During a recent vacation, my wife and I paid a visit to Inez Horner, an elderly cousin of mine who lives in the beautiful Heber Valley of Utah. Because we live in Texas, she was especially excited to see us. Almost immediately upon entering her home, she rummaged through a drawer and produced a letter that she had received from a long-lost friend.
“When we were stationed in France after the war,” she said, “we became very close to another couple and built a relationship that we were sure would endure forever. However, after we came back to the States the cares of raising families and pursuing livelihoods dimmed the bright recollections of those wonderful days long ago and we lost touch with each other. Although I thought of them often and wondered what had become of them, I had no expectation of ever hearing from them again—that is, until this letter arrived.”
She handed us the short hand-written letter from her friend whom she had not seen in more than sixty years! The fact that both of them had lost their husbands in the intervening years had not dampened the fondness they still felt for each other. The return address was in El Paso, Texas, and the street was not unfamiliar to us.
When we told her that we would be going through El Paso on our way home, Inez was ecstatic. “These things happen for a reason,” she said. “Please see if you can find my friend and give to her my love.” Well, a few days later we found Inez’s friend and showed her the photo we had taken of Inez on my cell phone. The joy in reconnecting with an old friend was readily apparent with both of them. We took her picture to send to Inez and I believe they will not lose contact again in this life.
“The very things that bring us joy also bring us pain and sorrow,” said Spencer Kinard. “No source of joy in this world remains forever bright, forever rewarding, forever satisfying. Every mother knows that eventually the baby hugging her tightly will leave to pursue his or her own individuality. The bonds of brotherhood that unite a team, a club, a fraternity will eventually weaken as its members pursue other interests. Even the closest of families slowly drift apart as children mature, begin families of their own, and move to pursue their own interests. That which we do hold close and keep near us begins to fade as age diminishes our sense of sight, sound and memory.” (“The Spoken Word,” June 8, 1986)

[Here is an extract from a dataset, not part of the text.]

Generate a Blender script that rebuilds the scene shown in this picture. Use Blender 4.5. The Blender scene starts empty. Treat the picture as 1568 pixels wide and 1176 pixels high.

Over the years I have found this to be so true. For many reasons I have lost touch with old classmates, teammates, treasured colleagues, and close family members. Life is just that way.
To find that joy and those relationships that endure, we must look beyond this mortal experience—beyond the temporal, time-measured events of this world to the timeless eternities. There we will learn that many of today’s tragedies are simply the temporary trials and disappointments of mortal existence. “Life has its joys and sorrows,” said Elder Kinard, “but eternity has its promise. One of the more comforting assurances of that is that that which is good will be good forever.”
In “The Family: A Proclamation to the World,” it is written, “The divine plan of happiness enables family relationships to be perpetuated beyond the grave… and for families to be united eternally.” Now that is a promised relationship I can hang my hat on.